11. The agitator of claim 10, wherein the upright column is formed to include a key-receiving aperture, and further comprising a pivot locking rod coupled to the piston assembly to move therewith and formed to include a key-receiving slot and key means for passing through the key-receiving aperture and slot simultaneously to lock the pivot locking rod to the upright column so that the first and second platforms are retained by the pivot rod, piston assembly, and drive member in their pivoted positions.

12. The agitator of claim 8, wherein the drive member includes a pin and the mounting means includes a pin-receiving slot formed in the upright column and configured to guide the pin along a straight path during reciprocation of the drive member.

13. The agitator of claims 8, wherein the upright column is formed to include a key-receiving aperture, and further comprising a pivot locking rod formed to include a key-receiving slot, means for connecting the pivot locking rod to the drive member for movement therewith, and key means for passing through the key-receiving aperture and slot simultaneously to lock the pivot locking rod to the upright column so that the first and second platforms are retained by the pivot locking rod, connecting means, and drive member in their pivoted positions.

14. The agitator of claims 8, further comprising means for engaging the manway tube to hold the foot means against the bottom wall of the tank, the engaging means being mounted to the upright column and arranged to position the drive member between the engaging means and the foot means.
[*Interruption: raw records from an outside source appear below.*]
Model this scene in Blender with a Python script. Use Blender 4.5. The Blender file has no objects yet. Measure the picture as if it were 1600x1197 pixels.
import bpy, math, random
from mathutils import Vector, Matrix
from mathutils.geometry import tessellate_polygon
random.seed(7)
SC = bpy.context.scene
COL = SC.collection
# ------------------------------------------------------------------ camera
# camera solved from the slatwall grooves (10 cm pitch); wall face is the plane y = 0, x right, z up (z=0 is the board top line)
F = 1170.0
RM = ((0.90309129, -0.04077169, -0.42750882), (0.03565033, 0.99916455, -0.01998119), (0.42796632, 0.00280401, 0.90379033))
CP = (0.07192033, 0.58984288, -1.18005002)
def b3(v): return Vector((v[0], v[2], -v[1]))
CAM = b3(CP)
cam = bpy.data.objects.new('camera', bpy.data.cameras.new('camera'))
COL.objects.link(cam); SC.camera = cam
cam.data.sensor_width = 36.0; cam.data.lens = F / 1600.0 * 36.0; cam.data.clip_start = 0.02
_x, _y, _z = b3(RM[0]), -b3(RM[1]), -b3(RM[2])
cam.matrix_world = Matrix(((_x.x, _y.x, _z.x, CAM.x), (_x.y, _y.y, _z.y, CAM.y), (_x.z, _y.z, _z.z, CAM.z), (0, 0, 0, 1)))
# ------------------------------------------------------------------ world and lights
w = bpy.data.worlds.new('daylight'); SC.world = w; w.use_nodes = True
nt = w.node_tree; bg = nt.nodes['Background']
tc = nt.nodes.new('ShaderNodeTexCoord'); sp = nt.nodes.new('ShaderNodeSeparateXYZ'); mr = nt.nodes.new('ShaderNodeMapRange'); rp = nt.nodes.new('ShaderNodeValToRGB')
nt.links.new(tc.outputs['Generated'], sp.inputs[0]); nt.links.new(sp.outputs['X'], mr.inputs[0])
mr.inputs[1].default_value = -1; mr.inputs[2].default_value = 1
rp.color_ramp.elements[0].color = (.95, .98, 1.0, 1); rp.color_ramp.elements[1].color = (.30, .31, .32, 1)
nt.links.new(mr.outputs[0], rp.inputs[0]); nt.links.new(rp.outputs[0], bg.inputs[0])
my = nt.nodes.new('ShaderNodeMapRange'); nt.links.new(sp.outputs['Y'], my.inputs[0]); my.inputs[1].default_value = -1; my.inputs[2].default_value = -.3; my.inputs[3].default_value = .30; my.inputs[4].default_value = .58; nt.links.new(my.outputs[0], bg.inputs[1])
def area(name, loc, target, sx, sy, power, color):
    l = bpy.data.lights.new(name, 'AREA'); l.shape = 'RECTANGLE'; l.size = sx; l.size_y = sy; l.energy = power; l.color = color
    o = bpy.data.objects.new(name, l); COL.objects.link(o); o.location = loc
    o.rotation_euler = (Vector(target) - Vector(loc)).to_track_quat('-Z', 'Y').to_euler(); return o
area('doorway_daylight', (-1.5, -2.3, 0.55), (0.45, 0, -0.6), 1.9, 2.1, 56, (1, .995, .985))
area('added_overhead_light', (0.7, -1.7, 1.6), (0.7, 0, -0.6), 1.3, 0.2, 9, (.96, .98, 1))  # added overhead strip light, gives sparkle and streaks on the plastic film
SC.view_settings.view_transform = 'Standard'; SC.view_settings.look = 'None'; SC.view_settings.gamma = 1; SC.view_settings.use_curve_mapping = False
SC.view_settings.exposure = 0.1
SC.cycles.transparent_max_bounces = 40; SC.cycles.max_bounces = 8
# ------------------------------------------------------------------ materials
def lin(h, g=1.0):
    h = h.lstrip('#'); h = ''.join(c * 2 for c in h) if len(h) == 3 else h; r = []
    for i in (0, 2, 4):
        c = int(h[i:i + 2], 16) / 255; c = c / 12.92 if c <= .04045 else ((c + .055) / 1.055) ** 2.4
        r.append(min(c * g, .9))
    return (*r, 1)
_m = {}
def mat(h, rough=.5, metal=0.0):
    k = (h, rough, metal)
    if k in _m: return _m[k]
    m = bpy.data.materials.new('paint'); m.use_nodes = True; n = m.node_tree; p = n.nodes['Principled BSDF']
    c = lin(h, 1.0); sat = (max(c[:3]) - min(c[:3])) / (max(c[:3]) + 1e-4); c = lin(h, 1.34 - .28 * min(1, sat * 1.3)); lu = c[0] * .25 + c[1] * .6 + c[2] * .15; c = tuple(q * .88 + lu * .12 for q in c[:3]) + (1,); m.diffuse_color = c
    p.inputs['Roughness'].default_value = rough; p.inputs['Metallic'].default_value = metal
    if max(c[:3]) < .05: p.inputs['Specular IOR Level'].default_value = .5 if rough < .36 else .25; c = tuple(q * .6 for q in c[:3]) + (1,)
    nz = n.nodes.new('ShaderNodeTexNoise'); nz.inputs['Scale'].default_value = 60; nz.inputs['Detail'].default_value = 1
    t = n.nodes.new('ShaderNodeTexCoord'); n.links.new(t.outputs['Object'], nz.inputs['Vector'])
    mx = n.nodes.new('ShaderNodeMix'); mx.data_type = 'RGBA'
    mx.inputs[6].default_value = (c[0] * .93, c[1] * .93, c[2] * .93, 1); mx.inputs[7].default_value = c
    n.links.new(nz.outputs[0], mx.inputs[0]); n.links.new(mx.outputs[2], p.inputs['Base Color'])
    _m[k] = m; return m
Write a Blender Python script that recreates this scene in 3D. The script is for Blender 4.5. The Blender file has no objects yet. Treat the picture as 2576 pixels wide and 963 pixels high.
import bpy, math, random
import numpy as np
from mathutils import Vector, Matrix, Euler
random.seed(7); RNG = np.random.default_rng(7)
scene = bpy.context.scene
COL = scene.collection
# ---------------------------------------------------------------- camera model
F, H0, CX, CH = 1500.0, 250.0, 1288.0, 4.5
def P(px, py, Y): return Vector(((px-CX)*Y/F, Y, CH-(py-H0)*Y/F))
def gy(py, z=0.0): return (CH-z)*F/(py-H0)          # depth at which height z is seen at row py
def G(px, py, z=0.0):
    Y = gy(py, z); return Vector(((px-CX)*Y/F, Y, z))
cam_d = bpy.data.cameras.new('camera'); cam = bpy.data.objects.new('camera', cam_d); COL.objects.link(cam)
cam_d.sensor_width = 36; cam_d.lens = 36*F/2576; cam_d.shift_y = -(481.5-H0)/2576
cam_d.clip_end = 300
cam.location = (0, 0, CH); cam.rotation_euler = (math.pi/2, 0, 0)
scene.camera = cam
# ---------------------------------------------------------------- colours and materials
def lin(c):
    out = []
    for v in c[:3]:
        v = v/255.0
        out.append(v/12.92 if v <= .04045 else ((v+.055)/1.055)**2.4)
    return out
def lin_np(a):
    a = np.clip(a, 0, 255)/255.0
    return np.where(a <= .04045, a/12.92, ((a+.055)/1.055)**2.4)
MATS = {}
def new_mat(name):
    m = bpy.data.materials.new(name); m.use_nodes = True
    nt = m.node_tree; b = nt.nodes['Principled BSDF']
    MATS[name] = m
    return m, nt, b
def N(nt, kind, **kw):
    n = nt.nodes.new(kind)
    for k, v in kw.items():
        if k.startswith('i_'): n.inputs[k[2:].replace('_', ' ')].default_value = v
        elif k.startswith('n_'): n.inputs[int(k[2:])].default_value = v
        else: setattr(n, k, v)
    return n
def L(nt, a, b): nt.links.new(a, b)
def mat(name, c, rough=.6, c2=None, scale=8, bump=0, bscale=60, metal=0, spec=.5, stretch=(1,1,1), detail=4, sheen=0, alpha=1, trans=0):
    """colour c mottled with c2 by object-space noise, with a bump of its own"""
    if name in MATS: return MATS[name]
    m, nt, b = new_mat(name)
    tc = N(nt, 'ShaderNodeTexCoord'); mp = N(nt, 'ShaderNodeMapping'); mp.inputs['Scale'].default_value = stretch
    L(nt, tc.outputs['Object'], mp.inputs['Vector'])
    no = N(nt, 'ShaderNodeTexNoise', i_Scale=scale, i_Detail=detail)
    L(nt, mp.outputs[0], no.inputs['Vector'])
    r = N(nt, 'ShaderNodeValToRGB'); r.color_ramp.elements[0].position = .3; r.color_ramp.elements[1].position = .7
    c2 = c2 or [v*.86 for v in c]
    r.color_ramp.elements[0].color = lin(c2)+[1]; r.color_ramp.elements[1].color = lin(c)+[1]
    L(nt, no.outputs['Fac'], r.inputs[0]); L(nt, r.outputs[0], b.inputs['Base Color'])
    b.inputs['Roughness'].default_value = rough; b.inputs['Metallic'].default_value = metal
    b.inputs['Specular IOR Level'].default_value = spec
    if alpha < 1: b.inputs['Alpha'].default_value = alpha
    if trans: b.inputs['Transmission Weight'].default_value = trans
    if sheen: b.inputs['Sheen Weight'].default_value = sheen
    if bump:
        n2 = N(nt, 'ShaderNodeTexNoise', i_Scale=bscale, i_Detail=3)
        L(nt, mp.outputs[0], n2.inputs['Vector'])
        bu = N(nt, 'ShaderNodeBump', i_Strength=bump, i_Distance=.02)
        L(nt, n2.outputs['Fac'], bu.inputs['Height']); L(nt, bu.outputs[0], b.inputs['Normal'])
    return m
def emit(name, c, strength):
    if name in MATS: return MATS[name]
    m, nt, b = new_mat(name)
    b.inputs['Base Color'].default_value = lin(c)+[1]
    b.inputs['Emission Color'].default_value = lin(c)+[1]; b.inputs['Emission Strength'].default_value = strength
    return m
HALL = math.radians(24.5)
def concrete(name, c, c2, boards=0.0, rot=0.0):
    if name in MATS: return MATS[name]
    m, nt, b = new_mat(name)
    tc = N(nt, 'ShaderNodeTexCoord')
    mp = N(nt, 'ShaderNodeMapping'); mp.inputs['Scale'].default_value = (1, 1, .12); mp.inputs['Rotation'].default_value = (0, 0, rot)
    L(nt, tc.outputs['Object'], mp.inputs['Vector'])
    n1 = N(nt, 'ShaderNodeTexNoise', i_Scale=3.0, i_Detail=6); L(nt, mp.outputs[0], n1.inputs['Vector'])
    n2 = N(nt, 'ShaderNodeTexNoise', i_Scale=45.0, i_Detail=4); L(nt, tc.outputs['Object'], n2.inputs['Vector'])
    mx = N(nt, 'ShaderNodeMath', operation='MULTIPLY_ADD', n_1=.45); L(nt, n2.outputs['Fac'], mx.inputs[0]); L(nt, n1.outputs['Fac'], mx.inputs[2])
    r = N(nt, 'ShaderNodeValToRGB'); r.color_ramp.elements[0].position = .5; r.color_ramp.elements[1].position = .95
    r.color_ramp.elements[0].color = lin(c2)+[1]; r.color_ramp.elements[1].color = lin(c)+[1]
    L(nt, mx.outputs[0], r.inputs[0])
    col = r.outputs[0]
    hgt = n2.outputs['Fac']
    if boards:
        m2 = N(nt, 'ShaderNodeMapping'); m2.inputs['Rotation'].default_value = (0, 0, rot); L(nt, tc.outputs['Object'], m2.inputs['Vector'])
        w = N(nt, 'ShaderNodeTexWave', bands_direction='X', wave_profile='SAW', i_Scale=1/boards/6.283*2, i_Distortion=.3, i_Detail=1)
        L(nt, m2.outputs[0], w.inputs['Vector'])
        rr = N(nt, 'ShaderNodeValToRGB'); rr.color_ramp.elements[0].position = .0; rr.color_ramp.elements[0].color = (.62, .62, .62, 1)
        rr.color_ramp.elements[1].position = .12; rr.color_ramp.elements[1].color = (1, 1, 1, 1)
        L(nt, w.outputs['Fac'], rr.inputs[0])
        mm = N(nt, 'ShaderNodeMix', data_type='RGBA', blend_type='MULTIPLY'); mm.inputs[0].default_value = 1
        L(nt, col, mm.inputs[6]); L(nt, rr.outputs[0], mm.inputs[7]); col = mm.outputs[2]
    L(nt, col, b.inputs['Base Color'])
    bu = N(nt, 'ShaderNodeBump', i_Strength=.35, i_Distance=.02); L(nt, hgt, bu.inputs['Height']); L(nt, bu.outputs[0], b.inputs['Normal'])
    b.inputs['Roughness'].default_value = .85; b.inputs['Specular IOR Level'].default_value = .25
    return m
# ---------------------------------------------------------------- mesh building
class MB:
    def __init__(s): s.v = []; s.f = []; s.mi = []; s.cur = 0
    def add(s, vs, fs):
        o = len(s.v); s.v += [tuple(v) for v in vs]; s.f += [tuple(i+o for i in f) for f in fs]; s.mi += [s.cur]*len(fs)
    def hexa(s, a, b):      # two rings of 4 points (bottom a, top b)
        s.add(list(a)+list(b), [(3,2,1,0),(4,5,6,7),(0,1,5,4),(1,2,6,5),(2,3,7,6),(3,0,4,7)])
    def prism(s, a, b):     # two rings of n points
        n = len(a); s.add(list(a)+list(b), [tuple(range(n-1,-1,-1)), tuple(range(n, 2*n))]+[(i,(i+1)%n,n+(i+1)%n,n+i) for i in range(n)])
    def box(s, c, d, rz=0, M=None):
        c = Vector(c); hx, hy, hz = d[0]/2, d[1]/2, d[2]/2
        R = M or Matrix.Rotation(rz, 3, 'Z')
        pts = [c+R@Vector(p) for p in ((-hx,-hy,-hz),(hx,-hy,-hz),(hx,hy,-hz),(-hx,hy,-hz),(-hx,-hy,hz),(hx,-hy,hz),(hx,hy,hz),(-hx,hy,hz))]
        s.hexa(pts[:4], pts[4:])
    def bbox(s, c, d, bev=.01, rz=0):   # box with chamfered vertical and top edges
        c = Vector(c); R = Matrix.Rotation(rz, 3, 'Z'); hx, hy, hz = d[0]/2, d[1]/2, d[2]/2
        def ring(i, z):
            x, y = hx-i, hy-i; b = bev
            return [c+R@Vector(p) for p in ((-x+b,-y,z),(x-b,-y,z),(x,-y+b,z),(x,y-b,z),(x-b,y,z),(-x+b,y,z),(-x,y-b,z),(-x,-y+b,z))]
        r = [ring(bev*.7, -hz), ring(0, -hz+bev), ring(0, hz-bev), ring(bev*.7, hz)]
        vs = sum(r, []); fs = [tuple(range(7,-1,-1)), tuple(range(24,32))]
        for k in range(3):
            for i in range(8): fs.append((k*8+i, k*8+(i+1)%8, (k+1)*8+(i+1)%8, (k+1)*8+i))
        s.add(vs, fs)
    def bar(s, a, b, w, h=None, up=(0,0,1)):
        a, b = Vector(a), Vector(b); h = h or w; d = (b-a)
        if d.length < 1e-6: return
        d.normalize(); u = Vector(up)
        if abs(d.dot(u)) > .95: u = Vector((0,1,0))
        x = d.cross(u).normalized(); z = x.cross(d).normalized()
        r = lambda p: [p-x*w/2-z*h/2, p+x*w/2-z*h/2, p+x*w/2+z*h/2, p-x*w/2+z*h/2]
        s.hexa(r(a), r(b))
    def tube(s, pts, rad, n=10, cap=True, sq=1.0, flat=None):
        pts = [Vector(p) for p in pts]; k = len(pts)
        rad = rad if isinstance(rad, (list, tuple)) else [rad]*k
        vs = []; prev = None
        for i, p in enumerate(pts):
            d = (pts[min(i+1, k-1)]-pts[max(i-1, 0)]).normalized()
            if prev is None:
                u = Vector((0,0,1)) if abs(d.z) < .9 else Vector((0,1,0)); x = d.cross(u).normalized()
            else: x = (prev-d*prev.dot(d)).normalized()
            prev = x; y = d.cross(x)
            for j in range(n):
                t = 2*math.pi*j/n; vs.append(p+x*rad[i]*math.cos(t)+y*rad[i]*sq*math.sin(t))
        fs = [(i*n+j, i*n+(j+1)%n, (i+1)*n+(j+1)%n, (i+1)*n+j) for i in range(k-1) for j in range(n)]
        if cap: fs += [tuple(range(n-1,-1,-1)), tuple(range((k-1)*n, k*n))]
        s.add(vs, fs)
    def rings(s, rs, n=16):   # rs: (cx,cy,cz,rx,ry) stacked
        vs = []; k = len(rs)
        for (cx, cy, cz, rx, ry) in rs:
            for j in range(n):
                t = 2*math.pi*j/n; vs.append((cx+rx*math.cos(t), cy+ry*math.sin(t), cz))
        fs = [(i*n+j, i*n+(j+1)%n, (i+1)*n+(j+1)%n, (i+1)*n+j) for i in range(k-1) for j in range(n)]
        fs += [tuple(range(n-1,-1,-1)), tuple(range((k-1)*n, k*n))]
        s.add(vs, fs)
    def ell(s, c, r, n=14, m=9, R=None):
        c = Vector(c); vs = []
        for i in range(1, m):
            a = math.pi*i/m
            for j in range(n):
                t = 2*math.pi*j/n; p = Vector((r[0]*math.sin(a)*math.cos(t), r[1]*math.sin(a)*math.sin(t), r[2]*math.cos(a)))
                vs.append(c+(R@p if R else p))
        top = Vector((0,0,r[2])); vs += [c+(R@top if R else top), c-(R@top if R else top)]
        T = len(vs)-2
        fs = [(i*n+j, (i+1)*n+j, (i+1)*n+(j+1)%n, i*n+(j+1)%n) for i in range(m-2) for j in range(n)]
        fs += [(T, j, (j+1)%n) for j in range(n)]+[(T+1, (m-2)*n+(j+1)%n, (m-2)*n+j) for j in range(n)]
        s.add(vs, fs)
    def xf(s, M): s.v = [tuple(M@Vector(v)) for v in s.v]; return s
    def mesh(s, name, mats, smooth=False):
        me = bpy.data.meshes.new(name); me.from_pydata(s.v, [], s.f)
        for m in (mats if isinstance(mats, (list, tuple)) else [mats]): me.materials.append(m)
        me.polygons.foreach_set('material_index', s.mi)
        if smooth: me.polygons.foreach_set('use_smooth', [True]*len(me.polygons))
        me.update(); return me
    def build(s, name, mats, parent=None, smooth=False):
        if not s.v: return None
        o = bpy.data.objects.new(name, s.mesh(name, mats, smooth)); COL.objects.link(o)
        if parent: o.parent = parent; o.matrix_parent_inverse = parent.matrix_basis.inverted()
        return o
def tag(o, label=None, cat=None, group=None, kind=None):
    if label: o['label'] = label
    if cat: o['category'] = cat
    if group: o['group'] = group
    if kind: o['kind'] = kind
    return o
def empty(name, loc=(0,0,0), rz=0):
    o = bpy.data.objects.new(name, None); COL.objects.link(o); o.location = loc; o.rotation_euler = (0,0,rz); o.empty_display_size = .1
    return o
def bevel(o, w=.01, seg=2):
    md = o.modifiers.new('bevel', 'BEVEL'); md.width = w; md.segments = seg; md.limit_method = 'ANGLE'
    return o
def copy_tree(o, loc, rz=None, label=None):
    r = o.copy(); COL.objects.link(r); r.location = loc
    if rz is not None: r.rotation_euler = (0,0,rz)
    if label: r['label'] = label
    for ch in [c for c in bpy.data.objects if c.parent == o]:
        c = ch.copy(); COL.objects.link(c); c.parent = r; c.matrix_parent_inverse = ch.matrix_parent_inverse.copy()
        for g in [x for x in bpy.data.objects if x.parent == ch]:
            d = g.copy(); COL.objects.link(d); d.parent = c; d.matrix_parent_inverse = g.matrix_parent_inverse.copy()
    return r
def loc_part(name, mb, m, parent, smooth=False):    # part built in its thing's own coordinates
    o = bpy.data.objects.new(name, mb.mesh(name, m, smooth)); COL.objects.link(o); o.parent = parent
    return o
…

15. The agitator of claim 14, wherein the engaging means includes a locking arm, means for supporting the locking arm for movement relative to the frame between manway tube-engaging and manway tube-disengaging positions, and means for moving the locking arm between its manway tube-engaging and disengaging positions.

16. The agitator of claim 15, wherein the reciprocating means includes a first piston and cylinder assembly mounted on the upright column and the moving means includes a second piston and cylinder assembly mounted on the upright column.